Suzen is a Brooklyn girl, I admit. And if New York is the food capital of the world, then Brooklyn poses a serious challenge to Manhattan for food and cuisines. It hurts to say this, but Manhattan can be boring. Brooklyn is exciting. Four or five block of Bedford Avenue in Williamsburg or of Clinton Street in Cobble Hill offers more intrigue than that many miles of First or Second Avenue in The Big City.

Brooklyn offers a wondrous array of cuisines from the around the world. Like this chicken recipe from Bulgaria and now documented in the amazing Edible Brooklyn Cookbook. That book features many other treats for you including:

  • Egg Breakfast Tacos
  • Pickled Fiddlehead Ferns
  • Rugela with No Raisins

Actually, that last recipe is just for rugela but I love it because it does not have raisins. I hate raisins and when as a boy I had rugela in Oregon, there were no raisins. Suzen says I’m totally wrong, but what does she know. She’s from Brooklyn.

You may know the many Edible magazine publications. There are dozens of them now: Edible Brooklyn, Edible Manhattan, Edible Hudson Valley, Edible Austin … These are valuable resources for those who love their food local and authentic. Look for your local version at the markets where all those “foodies” tend to gather. Soon you’ll know why. This book form is the first of hopefully many to collect the very best ideas from a neighborhood and assemble them so that Americans can share the brightest gems of our national culinary landscape.

This chicken dish is rich in flavor, moist and abundant with her flavors. We did cheat just a little bit: using Proseco instead of water or chicken stock. While I am not a sauerkraut fan, the transformation here is a miracle. The slow cooking, the spices, the chicken juices — all transform the sauerkraut into a treasure of mild yet bright taste.

This is a dish fit for a Queen. Oh, dear, I can’t say that. Well, then, whatever your city, your heritage, your rank, this disk is for you.


Bulgarian Cast Iron Chicken with Bacon and Sauerkraut


Servings: 4




  • ½ pound slab bacon, diced
  • 1 whole (3—4 pound) chicken, quarter
  • Salt
  • Freshly ground black pepper
  • 1 large or 2 small onions, chopped
  • vegetable oil, if necessary
  • 2 small sprigs thyme
  • 1 bay leaf
  • 1 teaspoon crushed red pepper flakes
  • 1 teaspoon sweet smoked paprika
  • 1 pound sauerkraut
  • ½ cup chicken stock or water



Preheat the oven to 350°F.

Render the fat from the bacon in a large cast-iron skillet or ovenproof pan set over medium heat. Remove the bacon and set aside.
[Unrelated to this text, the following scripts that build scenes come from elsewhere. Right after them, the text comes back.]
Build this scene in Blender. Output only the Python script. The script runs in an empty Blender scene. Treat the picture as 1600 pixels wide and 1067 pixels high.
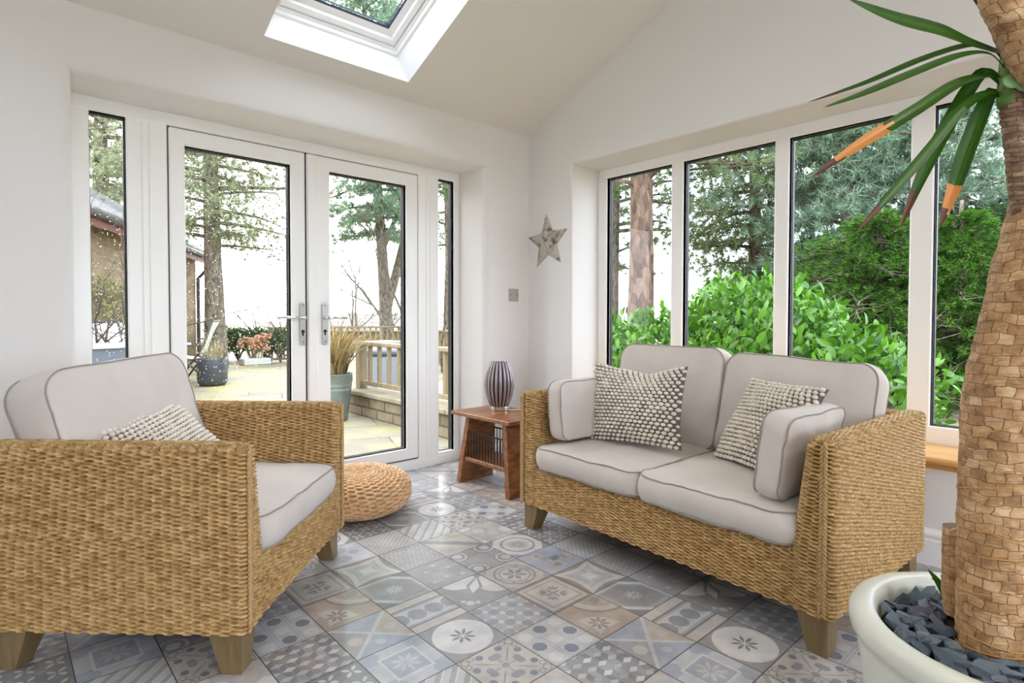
import bpy, math, random
import numpy as np
from mathutils import Vector, Matrix, noise as mnoise
PI = math.pi
sc = bpy.context.scene
COL = sc.collection

# ------------------------------------------------------------------ helpers
def srgb(r, g, b):
    f = lambda c: (c/255/12.92) if c/255 <= .04045 else ((c/255+.055)/1.055)**2.4
    return (f(r), f(g), f(b), 1.0)

class MB:
    """collects vertices and faces, then links them as ONE mesh object"""
    def __init__(s): s.v = []; s.f = []; s.m = []; s.n = 0; s.cols = []; s.uvs = []
    def add(s, V, F, mi=0, col=None):
        V = np.asarray(V, float).reshape(-1, 3); s.v.append(V)
        for f in F: s.f.append(tuple(i+s.n for i in f)); s.m.append(mi)
        if col is not None: s.cols += [col]*len(F)
        s.n += len(V)
    def box(s, a, b, mi=0, bev=0.0, M=None):
        a = np.array(a, float); b = np.array(b, float); lo = np.minimum(a, b); hi = np.maximum(a, b)
        if bev <= 0:
            V = np.array([[x, y, z] for x in (lo[0], hi[0]) for y in (lo[1], hi[1]) for z in (lo[2], hi[2])])
            F = [(0,1,3,2),(4,6,7,5),(0,4,5,1),(2,3,7,6),(0,2,6,4),(1,5,7,3)]
        else:
            bev = min(bev, .49*(hi-lo).min()); V = []; idx = {}
            for ix in (0,1):
                for iy in (0,1):
                    for iz in (0,1):
                        c = np.array([(lo, hi)[ix][0], (lo, hi)[iy][1], (lo, hi)[iz][2]])
                        sg = np.array([1-2*ix, 1-2*iy, 1-2*iz])
                        for ax in range(3):
                            p = c + sg*bev; p[ax] = c[ax]; idx[(ix,iy,iz,ax)] = len(V); V.append(p)
            F = []
            for ax in range(3):
                o = [i for i in range(3) if i != ax]
                for sd in (0,1):
                    q = []
                    for (p1, p2) in ((0,0),(1,0),(1,1),(0,1)):
                        k = [0,0,0]; k[ax] = sd; k[o[0]] = p1; k[o[1]] = p2; q.append(idx[(*k, ax)])
                    F.append(tuple(q))
            for ax in range(3):
                o = [i for i in range(3) if i != ax]
                for p1 in (0,1):
                    for p2 in (0,1):
                        k0 = [0,0,0]; k0[o[0]] = p1; k0[o[1]] = p2; k1 = list(k0); k1[ax] = 1
                        F.append((idx[(*k0,o[0])], idx[(*k1,o[0])], idx[(*k1,o[1])], idx[(*k0,o[1])]))
            for ix in (0,1):
                for iy in (0,1):
                    for iz in (0,1): F.append((idx[(ix,iy,iz,0)], idx[(ix,iy,iz,1)], idx[(ix,iy,iz,2)]))
            V = np.array(V)
        if M is not None: V = V @ np.array(M.to_3x3()).T + np.array(M.translation)
        s.add(V, F, mi)
    def hexa(s, P, mi=0):
        # 8 points: bottom 4 (ccw) then top 4
        s.add(P, [(3,2,1,0),(4,5,6,7),(0,1,5,4),(1,2,6,5),(2,3,7,6),(3,0,4,7)], mi)
    def prism(s, poly, ax, a, b, mi=0):
        # extrude 2d polygon along axis
        n = len(poly); V = []
        for t in (a, b):
            for (p, q) in poly:
                V.append({0:(t,p,q), 1:(p,t,q), 2:(p,q,t)}[ax])
        s.add(V, [tuple(range(n))[::-1], tuple(range(n, 2*n))] + [(i, (i+1) % n, n+(i+1) % n, n+i) for i in range(n)], mi)
    def tube(s, path, r, seg=8, mi=0, closed=False, cap=True, flat=1.0):
        P = [np.array(p, float) for p in path]; n = len(P)
        R = [r]*n if np.isscalar(r) else list(r)
        V = []; up = None
        for i in range(n):
            if closed: t = P[(i+1) % n]-P[i-1]
            else: t = P[min(i+1, n-1)]-P[max(i-1, 0)]
            t = t/(np.linalg.norm(t)+1e-12)
            if up is None:
                up = np.array([0,0,1.]) if abs(t[2]) < .9 else np.array([1.,0,0])
            a = np.cross(up, t); a /= (np.linalg.norm(a)+1e-12); b = np.cross(t, a); up = b
            for k in range(seg):
                th = 2*PI*k/seg; V.append(P[i] + R[i]*(math.cos(th)*a + flat*math.sin(th)*b))
        F = []
        for i in range(n if closed else n-1):
            j = (i+1) % n
            for k in range(seg):
                F.append((i*seg+k, i*seg+(k+1) % seg, j*seg+(k+1) % seg, j*seg+k))
        if cap and not closed:
            F.append(tuple(range(seg))[::-1]); F.append(tuple((n-1)*seg+k for k in range(seg)))
        s.add(V, F, mi)
    def lathe(s, prof, seg=32, mi=0, c=(0,0,0), cap=False, rib=None):
        V = []; n = len(prof)
        for (r, z) in prof:
            for k in range(seg):
                th = 2*PI*k/seg; rr = r*(1 if rib is None else rib(th, r))
                V.append((c[0]+rr*math.cos(th), c[1]+rr*math.sin(th), c[2]+z))
        F = [(i*seg+k, i*seg+(k+1) % seg, (i+1)*seg+(k+1) % seg, (i+1)*seg+k) for i in range(n-1) for k in range(seg)]
        if cap: F += [tuple(range(seg))[::-1], tuple((n-1)*seg+k for k in range(seg))]
        s.add(V, F, mi)
    def grid(s, G, mi=0, closed_u=False, uv=None):
        G = np.asarray(G); nu, nv = G.shape[:2]; b = s.n
        s.v.append(G.reshape(-1, 3)); s.n += nu*nv
        I = np.arange(nu*nv).reshape(nu, nv)+b
        J = np.roll(I, -1, 0) if closed_u else I[1:]
        A = I if closed_u else I[:-1]
        Q = np.stack([A[:, :-1], J[:, :-1], J[:, 1:], A[:, 1:]], -1).reshape(-1, 4)
        s.f += [tuple(q) for q in Q.tolist()]; s.m += [mi]*len(Q)
    def ell(s, c, r, seg=8, rings=5, mi=0, M=None):
        V = [(0,0,-1)]
        for i in range(1, rings):
            ph = -PI/2+PI*i/rings
            for k in range(seg): V.append((math.cos(ph)*math.cos(2*PI*k/seg), math.cos(ph)*math.sin(2*PI*k/seg), math.sin(ph)))
        V.append((0,0,1)); V = np.array(V)*np.array(r)
        if M is not None: V = V @ np.array(M).T
        V = V+np.array(c); n = len(V)
        F = [(0, 1+(k+1) % seg, 1+k) for k in range(seg)]
        for i in range(rings-2):
            for k in range(seg):
                F.append((1+i*seg+k, 1+i*seg+(k+1) % seg, 1+(i+1)*seg+(k+1) % seg, 1+(i+1)*seg+k))
        F += [(n-1, n-1-seg+k, n-1-seg+(k+1) % seg) for k in range(seg)]
        s.add(V, F, mi)
    def build(s, name, mats, parent=None, smooth=False, loc=None, rot=None, auto=None):
        me = bpy.data.meshes.new(name)
        V = np.concatenate(s.v) if s.v else np.zeros((0, 3))
        me.from_pydata(V.tolist(), [], s.f)
        if not isinstance(mats, (list, tuple)): mats = [mats]
        for m in mats: me.materials.append(m)
        if len(mats) > 1: me.polygons.foreach_set('material_index', s.m)
        if smooth: me.polygons.foreach_set('use_smooth', [True]*len(me.polygons))
        if s.cols:
            ca = me.color_attributes.new('Col', 'FLOAT_COLOR', 'CORNER')
            lt = np.zeros(len(me.polygons), int); me.polygons.foreach_get('loop_total', lt)
            ca.data.foreach_set('color', np.repeat(np.array(s.cols, float), lt, axis=0).ravel())
        me.update()
        o = bpy.data.objects.new(name, me); COL.objects.link(o)
        if auto is not None:
            me.polygons.foreach_set('use_smooth', [True]*len(me.polygons)); me.set_sharp_from_angle(angle=math.radians(auto))
        if parent is not None: o.parent = parent
        if loc is not None: o.location = loc
        if rot is not None: o.rotation_euler = rot
        return o

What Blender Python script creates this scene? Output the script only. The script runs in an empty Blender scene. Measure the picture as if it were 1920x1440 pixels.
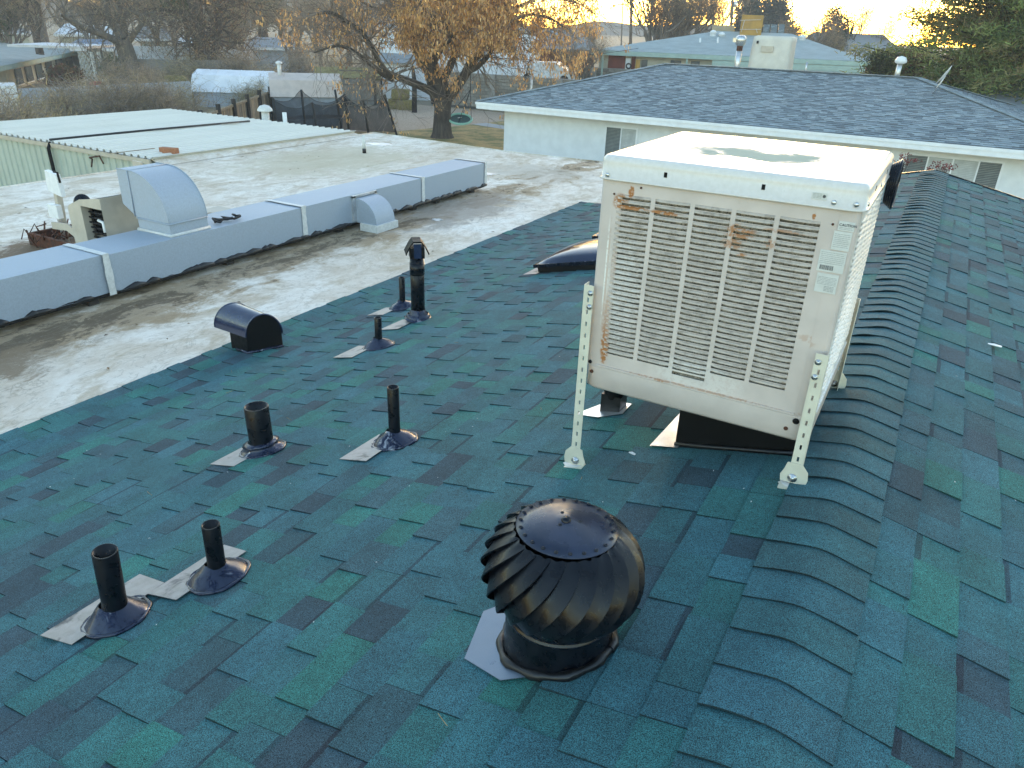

Season the chicken with salt and pepper to taste on all sides, and brown in the bacon fat. Transfer to a plate. Brown the onions in bacon fat, adding a bit of oil if necessary. Add the thyme, bay leaf, red pepper flakes, and paprika, and sauté briefly. Return the bacon to the pan and stir to mix in. Add the sauerkraut to the pan and stir to mix. Arrange the chicken pieces around the top of the pan on top of the sauerkraut and add the stock.

Transfer the pan to the oven and roast the chicken, uncovered, for about 40 minutes, checking the chicken pieces for doneness after 30 minutes. (If the pan begins to dry out, add a bit more stock.) The chicken is cooked when the juices run clear and an instant-read thermometer inserted into the thickest part of the thigh reads 165°F.


Serve the chicken immediately with plenty of sauerkraut and pan juices.